## Dataset content
• • • • •
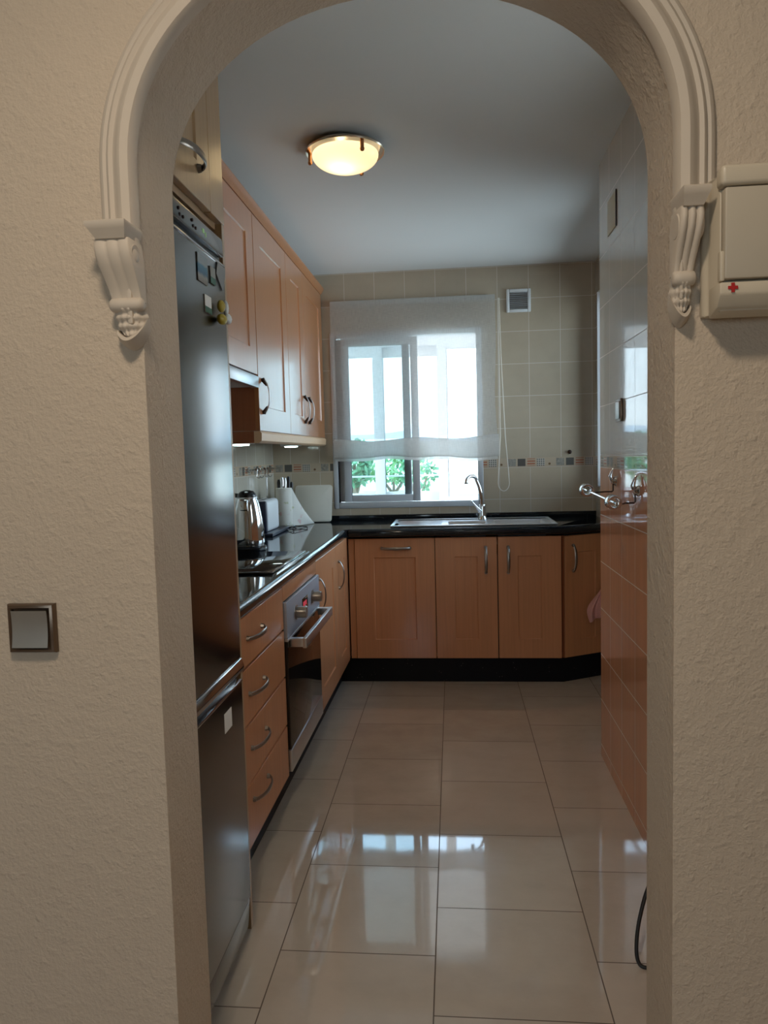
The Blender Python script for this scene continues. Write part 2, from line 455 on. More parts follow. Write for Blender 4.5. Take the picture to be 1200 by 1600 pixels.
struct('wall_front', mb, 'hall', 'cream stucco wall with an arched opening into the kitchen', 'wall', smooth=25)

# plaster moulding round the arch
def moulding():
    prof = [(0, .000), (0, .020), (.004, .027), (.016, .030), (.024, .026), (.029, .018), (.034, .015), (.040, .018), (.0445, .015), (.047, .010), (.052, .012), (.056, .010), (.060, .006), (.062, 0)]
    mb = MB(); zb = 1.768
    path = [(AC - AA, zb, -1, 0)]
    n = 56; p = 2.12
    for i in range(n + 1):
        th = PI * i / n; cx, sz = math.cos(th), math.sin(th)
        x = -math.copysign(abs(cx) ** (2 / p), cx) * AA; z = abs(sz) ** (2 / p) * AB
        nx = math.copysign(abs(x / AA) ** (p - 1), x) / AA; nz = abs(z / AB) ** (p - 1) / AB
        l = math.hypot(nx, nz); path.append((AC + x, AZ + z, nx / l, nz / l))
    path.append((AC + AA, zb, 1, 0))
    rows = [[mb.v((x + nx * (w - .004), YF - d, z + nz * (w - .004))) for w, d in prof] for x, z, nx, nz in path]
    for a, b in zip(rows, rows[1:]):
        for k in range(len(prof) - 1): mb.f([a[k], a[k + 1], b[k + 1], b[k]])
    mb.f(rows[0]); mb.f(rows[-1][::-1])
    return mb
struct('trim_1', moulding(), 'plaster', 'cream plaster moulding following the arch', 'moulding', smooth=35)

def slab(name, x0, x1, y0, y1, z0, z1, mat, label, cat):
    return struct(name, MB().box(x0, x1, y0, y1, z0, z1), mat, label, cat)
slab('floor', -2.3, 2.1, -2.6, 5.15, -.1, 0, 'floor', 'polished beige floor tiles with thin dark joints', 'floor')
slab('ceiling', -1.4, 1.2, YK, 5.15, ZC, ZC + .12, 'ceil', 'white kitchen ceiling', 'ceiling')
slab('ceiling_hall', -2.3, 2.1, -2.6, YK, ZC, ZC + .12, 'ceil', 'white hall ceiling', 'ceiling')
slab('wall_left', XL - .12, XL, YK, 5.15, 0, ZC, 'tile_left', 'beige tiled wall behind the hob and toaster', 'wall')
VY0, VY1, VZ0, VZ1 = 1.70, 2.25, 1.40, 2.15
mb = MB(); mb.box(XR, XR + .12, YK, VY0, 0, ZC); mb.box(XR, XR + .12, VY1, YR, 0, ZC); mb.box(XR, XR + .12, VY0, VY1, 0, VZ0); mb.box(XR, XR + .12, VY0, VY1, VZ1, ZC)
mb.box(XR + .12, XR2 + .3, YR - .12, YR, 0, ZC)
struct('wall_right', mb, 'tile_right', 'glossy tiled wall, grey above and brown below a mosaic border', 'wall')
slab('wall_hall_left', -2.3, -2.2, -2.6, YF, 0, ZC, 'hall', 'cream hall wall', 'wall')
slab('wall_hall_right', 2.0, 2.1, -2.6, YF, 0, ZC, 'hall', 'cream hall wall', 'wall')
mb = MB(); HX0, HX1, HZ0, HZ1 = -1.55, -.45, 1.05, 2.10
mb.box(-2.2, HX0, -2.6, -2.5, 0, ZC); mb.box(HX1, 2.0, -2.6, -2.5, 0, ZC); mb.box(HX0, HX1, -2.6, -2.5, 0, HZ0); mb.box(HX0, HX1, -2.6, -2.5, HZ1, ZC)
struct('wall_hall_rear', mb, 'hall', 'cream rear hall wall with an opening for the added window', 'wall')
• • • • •
## Requirements
Reproduce the data above in full, exactly as it is, with the pictures left out.

## The answer
The Blender Python script for this scene continues. Write part 2, from line 455 on. More parts follow. Write for Blender 4.5. Take the picture to be 1200 by 1600 pixels.
struct('wall_front', mb, 'hall', 'cream stucco wall with an arched opening into the kitchen', 'wall', smooth=25)

# plaster moulding round the arch
def moulding():
    prof = [(0, .000), (0, .020), (.004, .027), (.016, .030), (.024, .026), (.029, .018), (.034, .015), (.040, .018), (.0445, .015), (.047, .010), (.052, .012), (.056, .010), (.060, .006), (.062, 0)]
    mb = MB(); zb = 1.768
    path = [(AC - AA, zb, -1, 0)]
    n = 56; p = 2.12
    for i in range(n + 1):
        th = PI * i / n; cx, sz = math.cos(th), math.sin(th)
        x = -math.copysign(abs(cx) ** (2 / p), cx) * AA; z = abs(sz) ** (2 / p) * AB
        nx = math.copysign(abs(x / AA) ** (p - 1), x) / AA; nz = abs(z / AB) ** (p - 1) / AB
        l = math.hypot(nx, nz); path.append((AC + x, AZ + z, nx / l, nz / l))
    path.append((AC + AA, zb, 1, 0))
    rows = [[mb.v((x + nx * (w - .004), YF - d, z + nz * (w - .004))) for w, d in prof] for x, z, nx, nz in path]
    for a, b in zip(rows, rows[1:]):
        for k in range(len(prof) - 1): mb.f([a[k], a[k + 1], b[k + 1], b[k]])
    mb.f(rows[0]); mb.f(rows[-1][::-1])
    return mb
struct('trim_1', moulding(), 'plaster', 'cream plaster moulding following the arch', 'moulding', smooth=35)

def slab(name, x0, x1, y0, y1, z0, z1, mat, label, cat):
    return struct(name, MB().box(x0, x1, y0, y1, z0, z1), mat, label, cat)
slab('floor', -2.3, 2.1, -2.6, 5.15, -.1, 0, 'floor', 'polished beige floor tiles with thin dark joints', 'floor')
slab('ceiling', -1.4, 1.2, YK, 5.15, ZC, ZC + .12, 'ceil', 'white kitchen ceiling', 'ceiling')
slab('ceiling_hall', -2.3, 2.1, -2.6, YK, ZC, ZC + .12, 'ceil', 'white hall ceiling', 'ceiling')
slab('wall_left', XL - .12, XL, YK, 5.15, 0, ZC, 'tile_left', 'beige tiled wall behind the hob and toaster', 'wall')
VY0, VY1, VZ0, VZ1 = 1.70, 2.25, 1.40, 2.15
mb = MB(); mb.box(XR, XR + .12, YK, VY0, 0, ZC); mb.box(XR, XR + .12, VY1, YR, 0, ZC); mb.box(XR, XR + .12, VY0, VY1, 0, VZ0); mb.box(XR, XR + .12, VY0, VY1, VZ1, ZC)
mb.box(XR + .12, XR2 + .3, YR - .12, YR, 0, ZC)
struct('wall_right', mb, 'tile_right', 'glossy tiled wall, grey above and brown below a mosaic border', 'wall')
slab('wall_hall_left', -2.3, -2.2, -2.6, YF, 0, ZC, 'hall', 'cream hall wall', 'wall')
slab('wall_hall_right', 2.0, 2.1, -2.6, YF, 0, ZC, 'hall', 'cream hall wall', 'wall')
mb = MB(); HX0, HX1, HZ0, HZ1 = -1.55, -.45, 1.05, 2.10
mb.box(-2.2, HX0, -2.6, -2.5, 0, ZC); mb.box(HX1, 2.0, -2.6, -2.5, 0, ZC); mb.box(HX0, HX1, -2.6, -2.5, 0, HZ0); mb.box(HX0, HX1, -2.6, -2.5, HZ1, ZC)
struct('wall_hall_rear', mb, 'hall', 'cream rear hall wall with an opening for the added window', 'wall')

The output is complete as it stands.